Der Abstand ist aber noch immer gewaltig: Spielegigant Electronic Arts hat von seinem Spiel „Battlefield 3“ insgesamt „nur“ 12,4 Millionen Exemplare verkauft. Microsofts „Halo“ erscheint ausschließlich für die hauseigene Xbox-Konsole. Alle anderen First-Person-Shooter – von „Far Cry“ bis „Crysis“ – laufen sozusagen außer Konkurrenz. In Sachen Verkaufszahlen können nur die (Kinder-)Spiele der Wii-Konsole von Nintendo mithalten. Geht es um den Umsatz, ist Activision Blizzard aber sein eigener größter Feind.

Ganz oben: „Vom Winde verweht“

Denn das überaus beliebte Online-Multiplayer-Rollenspiel „World of Warcraft“ stammt auch aus diesem Haus. Das Spiel ist zwar schon fast zehn Jahre alt, wird aber durch zahlreiche Updates am Leben erhalten. Und rund zehn Millionen Spieler zahlen 13 Dollar im Monat.
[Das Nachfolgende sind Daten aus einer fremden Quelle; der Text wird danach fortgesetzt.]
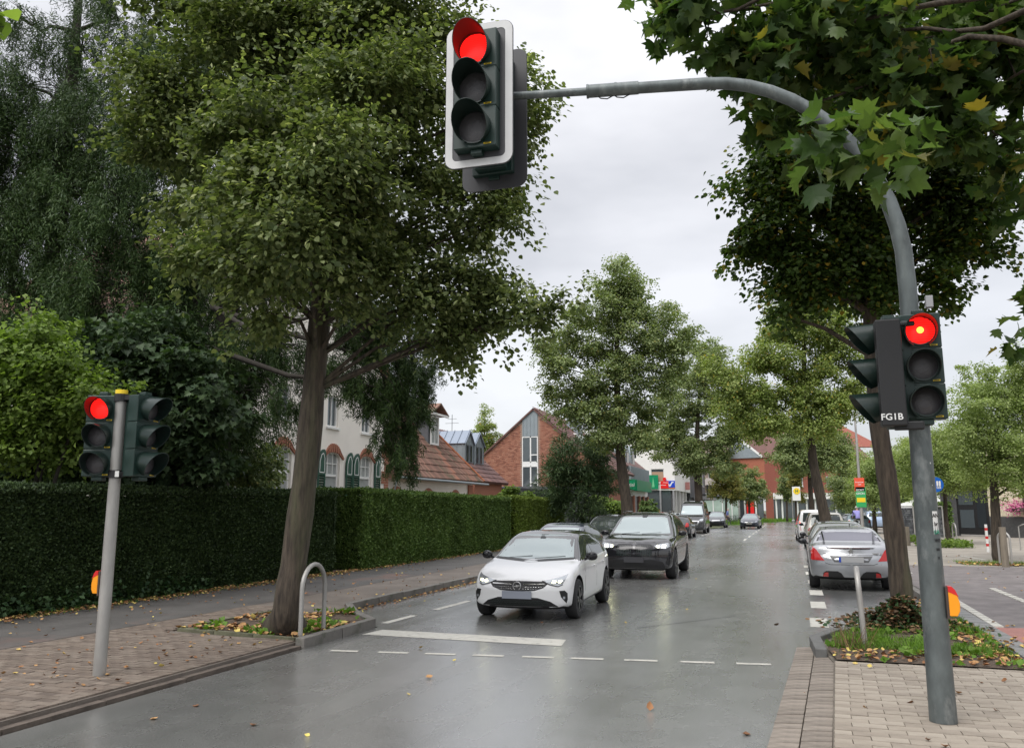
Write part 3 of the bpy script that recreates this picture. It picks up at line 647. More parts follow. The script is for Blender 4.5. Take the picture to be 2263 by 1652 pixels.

Die Spieleindustrie macht in den USA bereits heute den zweieinhalbfachen Umsatz der Filmindustrie – Activision kommt allein auf einen Umsatz von 4,8 Mrd. Dollar. Einen Rekord gilt es aber noch zu knacken. Wenn man die Inflation seit 1939 einrechnet, hat das Vier-Stunden-Epos „Vom Winde verweht“ nämlich 3,2 Milliarden Dollar eingespielt und steht nach 73 Jahren noch immer ganz oben.